What the exercise asks: Look through the listing and locate every line containing the word "that"; copy those lines.

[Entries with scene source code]
----------------------------------------
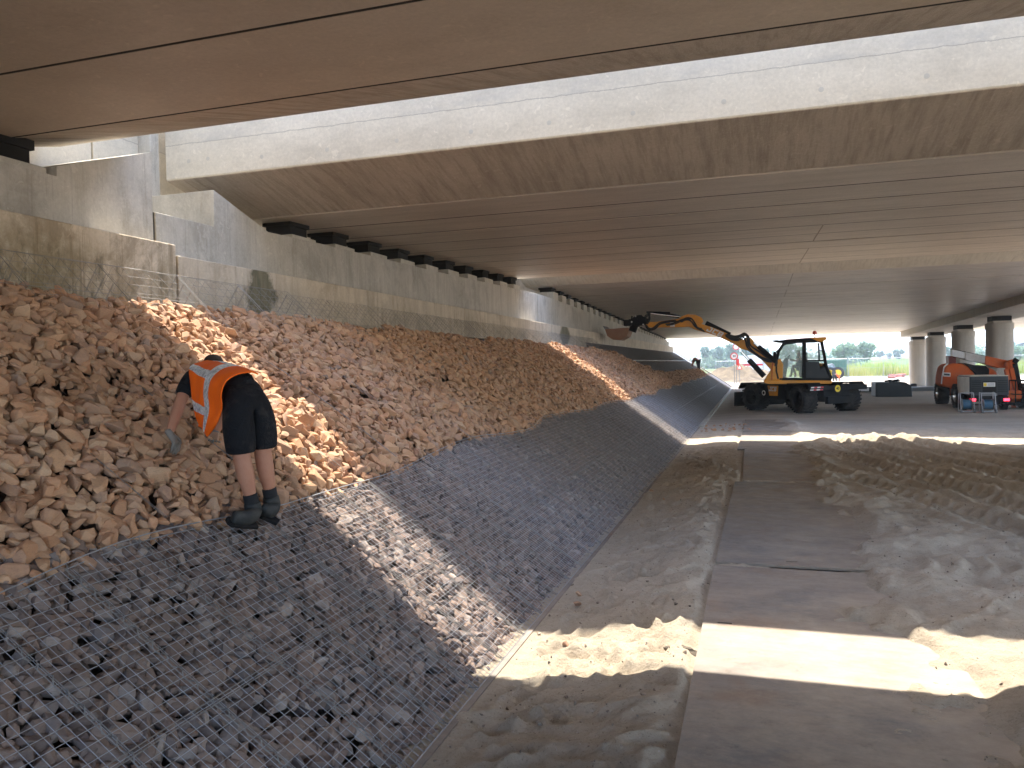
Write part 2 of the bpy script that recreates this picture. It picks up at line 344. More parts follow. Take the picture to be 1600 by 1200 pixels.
# ------------------------------------------------------------------ setting: ground, slope base, embankment
TS = math.tan(R_(33.7)); XF = -1.66
def slope_z(x): return (XF - x) * TS
def base_h(X, Y):
    near = 1 / (1 + np.exp((Y - 15) / 3.0))
    side = np.clip((X + 1.5) / 1.1, 0, 1); side = side * side * (3 - 2 * side)
    h = side * (.055 + .075 * near)
    return h
PLATES = [(-.37, 1.18, .9, 7.22), (-.36, 1.12, 7.30, 12.38), (-.19, 1.05, 12.62, 17.30), (-.36, .95, 17.36, 21.85), (-.30, 1.05, 21.95, 26.5)]
PZT = .142
def plate_top(Y): return PZT - .055 / (1 + np.exp(-(Y - 15) / 3.0)) 
def sand_h(X, Y):
    h = base_h(X, Y)
    h = h + .05 * np.clip((X - .9) / .6, 0, 1) * np.clip((18 - Y) / 4, 0, 1)
    fade = np.clip((34 - Y) / 10, 0, 1)
    rdg = lambda a, b, sd: .5 - np.abs(vnoise(a, b, sd) - .5) * 2
    lump = fbm(X * 1.3, Y * 1.3, 4, 3) * .09 + fbm(X * 5, Y * 5, 4, 9) * .05 + rdg(X * 3.1 + fbm(X * 2, Y * 2, 2, 4) * 2, Y * 3.1, 14) * .018 + rdg(X * 8, Y * 8 + fbm(X * 3, Y * 3, 2, 6) * 3, 17) * .012
    left = np.clip((X + 1.62) / .25, 0, 1)
    fine = rdg(X * 10 + 3 * vnoise(X * 4, Y * 4, 91), Y * 13, 92) * .014 + (vnoise(X * 20, Y * 20, 93) - .5) * .016 + rdg(X * 4.5, Y * 8 + 2 * vnoise(X * 3, Y * 3, 95), 94) * .022 + np.maximum(vnoise(X * 9, Y * 9, 96) - .72, 0) * .08
    h = h + fine * np.clip((20 - Y) / 6, 0, 1) * left
    h = h + lump * fade * left * np.where(X < -.3, .75, 1.)
    # heaped rim against the plates' left edge
    h = h + .03 * np.exp(-((X + .62) / .22) ** 2) * (.4 + 1.2 * vnoise(Y * .9, Y * 0, 5)) * np.clip((14 - Y) / 4, 0, 1)
    # footprints in the left strip
    rs = np.random.RandomState(5)
    for i in range(300):
        fx = rs.uniform(-1.45, -.5); fy = 2.2 + 16 * rs.rand() ** 1.4; a = rs.uniform(-.7, .7) + 1.57 * (rs.rand() < .5); s = rs.uniform(.75, 1.2)
        dx = X - fx; dy = Y - fy; m = (np.abs(dx) < .4) & (np.abs(dy) < .4)
        if not m.any(): continue
        u = dx[m] * math.cos(a) + dy[m] * math.sin(a); v = -dx[m] * math.sin(a) + dy[m] * math.cos(a)
        q = (u / (.14 * s)) ** 2 + (v / (.055 * s)) ** 2
        h[m] += -.034 * s * np.exp(-q ** 1.5) + .016 * np.exp(-((q - 2.2) / .9) ** 2)
    # wheel tracks with cleat marks, running away to the right
    for (xa, ya, xb, yb, wd, dp, ph) in ((1.1, 19.5, 3.2, 8.6, .24, .05, 0), (1.9, 20., 4.6, 9.5, .24, .06, .4), (2.9, 20.5, 6.3, 11, .25, .06, .1), (3.6, 20., 7.6, 12.4, .25, .05, .7),
                                         (.95, 15.5, 2.3, 9.4, .22, .035, .2), (1.5, 20., 3.9, 9.0, .2, .04, .9), (2.4, 20., 5.5, 10.2, .2, .04, .3)):
        L = math.hypot(xb - xa, yb - ya); ux, uy = (xb - xa) / L, (yb - ya) / L
        t = (X - xa) * ux + (Y - ya) * uy; d = -(X - xa) * uy + (Y - ya) * ux + .15 * np.sin(t * .6 + ph * 5)
        e = np.clip(t, 0, .8) / .8 * np.clip(L + 1.5 - t, 0, 1.5) / 1.5
        g = np.exp(-(d / wd) ** 6); cle = np.tanh(2.5 * np.sin((t + np.abs(d) * 1.3) * 2 * math.pi / .27 + ph))
        h = h + e * (-dp * g + .62 * dp * cle * g + dp * .9 * np.exp(-((np.abs(d) - wd * 1.25) / .09) ** 2))
    # crossing track close by: scalloped cleats
    t = X - .9; d = (Y - 7.35 - .12 * (X - 1)) ; e = np.clip(t, 0, .5) / .5
    g = np.exp(-(d / .26) ** 4); h = h + e * (.045 * g + .030 * g * np.sin((t * 1.0 + (d * 3.2) ** 2 * .16) * 2 * math.pi / .24) - .05 * np.exp(-((d - .38) / .12) ** 2) - .04 * np.exp(-((d + .42) / .14) ** 2))
    h = h + .05 * np.clip(X - .8, 0, 1) * np.exp(-((Y - 8.6) / .9) ** 2) * (1 + 2 * fbm(X * 3, Y * 3, 3, 77))
    for k, (rx, ry, a) in enumerate(((1.35, 4.9, 1.15), (1.5, 6.1, .95), (1.7, 3.6, 1.2))):
        u = (X - rx) * math.cos(a) + (Y - ry) * math.sin(a); v = -(X - rx) * math.sin(a) + (Y - ry) * math.cos(a)
        h = h + .03 * np.exp(-(v / .035) ** 2) * np.exp(-(u / 1.1) ** 4)
    # heap pushed up beside the second patch of sun
    for (cx, cy, sx, sy, hh) in ((1.1, 20.4, .8, .5, .09), (2.6, 19.9, .8, .5, .16), (3.7, 19.7, 1.0, .5, .10), (1.8, 19.4, .5, .4, .07), (3.1, 18.6, .8, .5, .09)):
        h = h + hh * np.exp(-((X - cx) / sx) ** 2 - ((Y - cy) / sy) ** 2) * (1 + 1.6 * fbm(X * 4, Y * 4, 3, 21))
    # sand spilling over the plates
    for (x0, x1, y0, y1) in PLATES:
        pt = plate_top(Y)
        inx = np.clip((X - x0) / .015, 0, 1) * np.clip((Y - y0) / .02, 0, 1) * np.clip((y1 - Y) / .02, 0, 1) * np.clip((x1 + .6 - X) / .5, 0, 1)
        edge = .78 + .28 * (vnoise(Y * .8, Y * 0 + 3, 31) - .5) + 1.0 * fbm(X * 1.5, Y * 1.5, 4, 41) + .5 * fbm(X * 7, Y * 7, 4, 47)
        edge = np.minimum(edge, x1 - .14); cover = np.clip((X - edge) / .30, -1, 1)
        cv = np.clip(cover, 0, 1)
        hin = pt - .03 + cv * .085 + cv * (.20 * fbm(X * 2.2, Y * 2.2, 4, 43) + (h - pt) * .6)
        h = h - .035 * np.exp(-((X - x0 + .02) / .03) ** 2) * ((Y > y0) & (Y < y1)) - .02 * np.exp(-((Y - y0 + .03) / .03) ** 2) * ((X > x0) & (X < x0 + .9))
        h = h * (1 - inx) + inx * hin
    far = np.clip((Y - 62) / 6, 0, 1)
    h = h + far * (fbm(X * .5, Y * .5, 4, 51) * .25)
    # spoil heaps beyond the bridge
    for (cx, cy, sx, sy, hh) in ((-2.9, 76, 1.9, 3, 1.0), (-1.2, 78, 2.0, 3, .95), (.6, 80, 1.8, 3, .7), (2.0, 80, 1.2, 2, .4), (-.6, 71, 1.5, 2.5, .4)):
        h = h + hh * np.exp(-((X - cx) / sx) ** 2 - ((Y - cy) / sy) ** 2) * (1 + 1.1 * fbm(X * 1.3, Y * 1.3, 4, 61))
    # low green dyke across the view
    h = h + 2.6 * np.clip((Y - 190) / 25, 0, 1) ** 2 * np.clip((X + 5) / 60, 0, 1)
    return h
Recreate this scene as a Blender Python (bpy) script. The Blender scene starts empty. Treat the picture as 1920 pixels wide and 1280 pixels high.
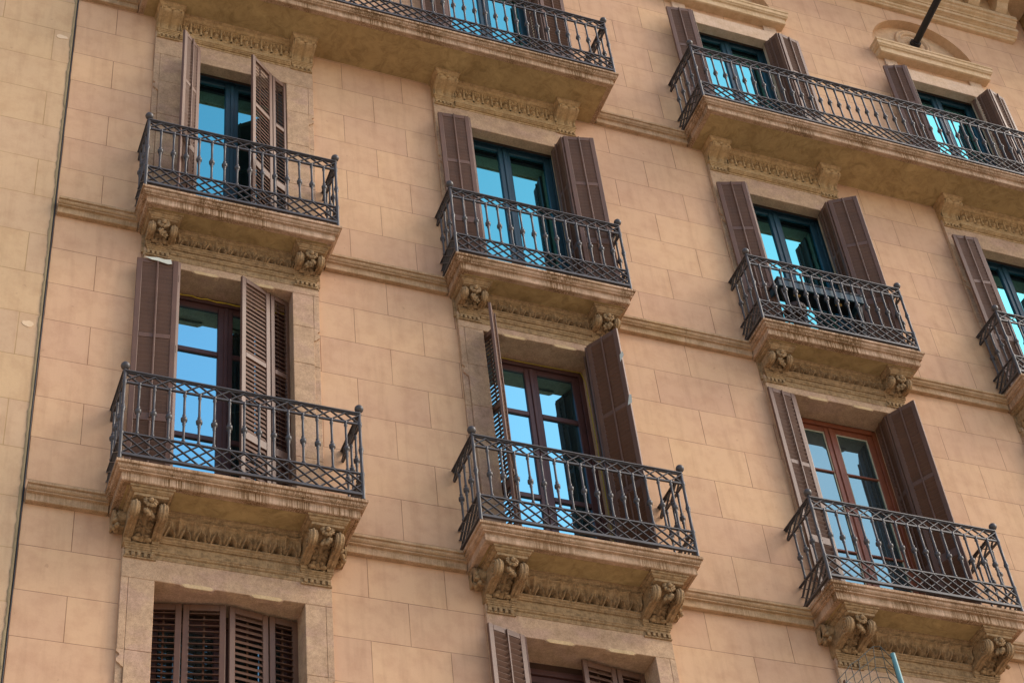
import bpy, math, random
from mathutils import Matrix, Vector, noise
C = bpy.context.scene.collection
random.seed(7)
R = math.radians
# ------------------------------------------------------------------ camera
cd = bpy.data.cameras.new('camera'); cam = bpy.data.objects.new('camera', cd); C.objects.link(cam)
cd.sensor_width = 36.0; cd.lens = 36.0*3610.43/1920.0; cd.clip_start = .1; cd.clip_end = 4000
CR = Vector((0.9312599798064225, -0.3520058622770432, -0.0940570195867215))
CU = Vector((-0.18830361159894948, -0.6859731141804578, 0.702838983324315))
CB = Vector((-0.3119240290034315, -0.6368145409333553, -0.7051032836302115))
cam.matrix_world = Matrix(((CR.x, CU.x, CB.x, -3.38519), (CR.y, CU.y, CB.y, -13.25524), (CR.z, CU.z, CB.z, -10.88071), (0, 0, 0, 1)))
sc = bpy.context.scene; sc.camera = cam
# ------------------------------------------------------------------ sky, sun, exposure
SUN_EL, SUN_AZ = 38.0, 112.0     # azimuth measured from +y, clockwise
w = bpy.data.worlds.new('World'); sc.world = w; w.use_nodes = True
nt = w.node_tree; nt.nodes.clear()
sky = nt.nodes.new('ShaderNodeTexSky'); sky.sky_type = 'NISHITA'; sky.sun_disc = False
sky.sun_elevation = R(SUN_EL); sky.sun_rotation = R(SUN_AZ); sky.altitude = 50; sky.air_density = 1.0; sky.dust_density = 2.0; sky.ozone_density = 0.3
bg = nt.nodes.new('ShaderNodeBackground'); bg.inputs[1].default_value = 0.15
wo = nt.nodes.new('ShaderNodeOutputWorld'); nt.links.new(sky.outputs[0], bg.inputs[0]); nt.links.new(bg.outputs[0], wo.inputs[0])
sd = bpy.data.lights.new('sun', 'SUN'); sd.energy = 1.0; sd.angle = R(22); sd.color = (1.0, .93, .82)
so = bpy.data.objects.new('sun', sd); C.objects.link(so)
az = R(SUN_AZ); el = R(SUN_EL)
sv = Vector((math.sin(az)*math.cos(el), math.cos(az)*math.cos(el), math.sin(el)))
so.rotation_euler = sv.to_track_quat('Z', 'Y').to_euler(); so.location = sv*60
sc.view_settings.view_transform = 'Standard'; sc.view_settings.look = 'None'; sc.view_settings.exposure = 0.88; sc.view_settings.gamma = 1
sc.cycles.max_bounces = 8; sc.cycles.diffuse_bounces = 4; sc.cycles.glossy_bounces = 4

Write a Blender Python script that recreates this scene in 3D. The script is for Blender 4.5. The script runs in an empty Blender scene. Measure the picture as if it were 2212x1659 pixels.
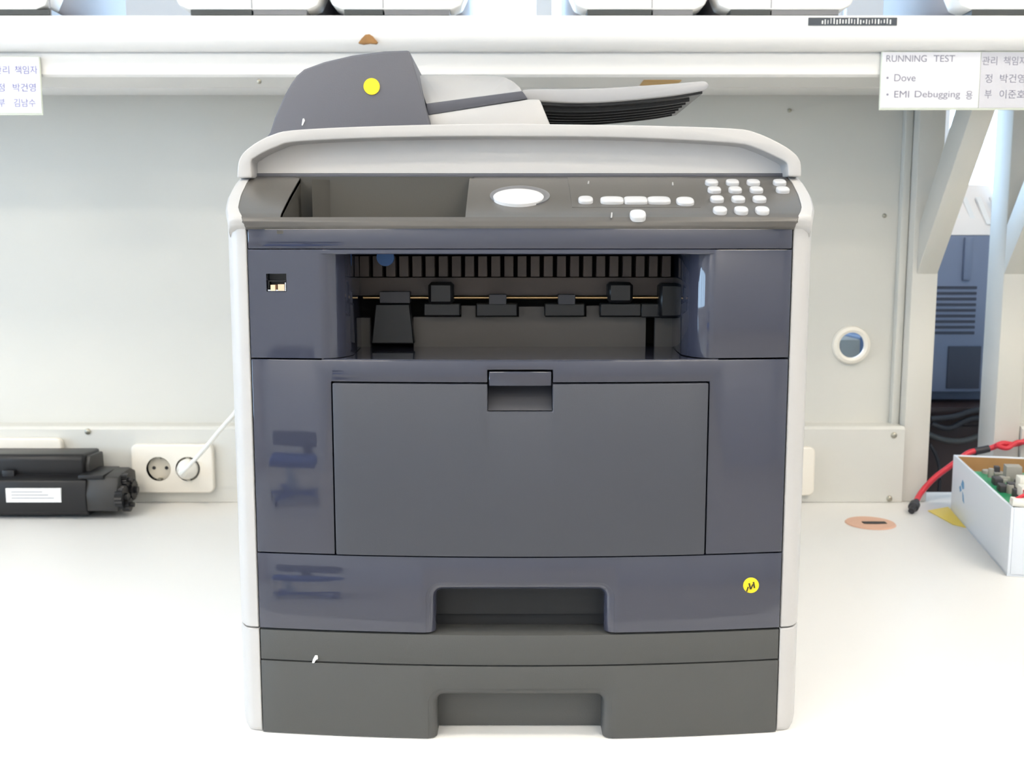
import bpy, bmesh, math, random
from mathutils import Vector, Matrix

random.seed(7)
scene = bpy.context.scene
COL = scene.collection

# ------------------------------------------------------------------ camera
IW, IH, FPX = 2212.0, 1659.0, 2250.0
PITCH = math.radians(7.4)
CAM = Vector((-0.006, -0.789, 0.383))
cam_data = bpy.data.cameras.new('camera')
cam_data.sensor_width = 36.0
cam_data.lens = FPX / IW * 36.0
cam_data.clip_start = 0.02
cam_data.dof.use_dof = True
cam_data.dof.focus_distance = 0.80
cam_data.dof.aperture_fstop = 15.0
cam = bpy.data.objects.new('camera', cam_data)
cam.location = CAM
cam.rotation_euler = (math.pi / 2 - PITCH, 0, 0)
COL.objects.link(cam)
scene.camera = cam

# ------------------------------------------------------------------ light and exposure
DAYLIGHT = 6.8          # sky seen through the windows
LAMP = 14.5             # fluorescent diffusers on the ceiling
scene.view_settings.view_transform = 'Standard'
scene.view_settings.look = 'None'
scene.view_settings.gamma = 1.0
scene.view_settings.use_curve_mapping = False
scene.view_settings.exposure = 0.58
scene.cycles.max_bounces = 7
scene.cycles.diffuse_bounces = 4
scene.cycles.glossy_bounces = 3
world = bpy.data.worlds.new('sky')
scene.world = world
world.use_nodes = True
bg = world.node_tree.nodes['Background']
bg.inputs[0].default_value = (0.52, 0.745, 1.0, 1)
bg.inputs[1].default_value = DAYLIGHT

FLOOR_Z, CEIL_Z = -0.74, 2.10
WX0, WX1, WY0, WY1 = -3.2, 3.2, -3.6, 2.4
WIN_LEFT = (-2.4, 0.45, 0.02, 1.15)        # y0 y1 z0 z1 in the left wall
WIN_BACK = ((-0.80, 0.98, 0.45, 1.35), (1.27, 2.75, 0.45, 1.35))   # x0 x1 z0 z1 in the back wall


def portal(name, loc, rot, sx, sy):
    l = bpy.data.lights.new(name, 'AREA')
    l.shape = 'RECTANGLE'
    l.size, l.size_y = sx, sy
    l.cycles.is_portal = True
    o = bpy.data.objects.new(name, l)
    o.location, o.rotation_euler = loc, rot
    COL.objects.link(o)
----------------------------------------
Full solution:
Write part 2 of the bpy script that recreates this picture. It picks up at line 344. More parts follow. Take the picture to be 1600 by 1200 pixels.
Write a Blender Python script that recreates this scene in 3D. The script is for Blender 4.5. The script runs in an empty Blender scene. Measure the picture as if it were 2212x1659 pixels.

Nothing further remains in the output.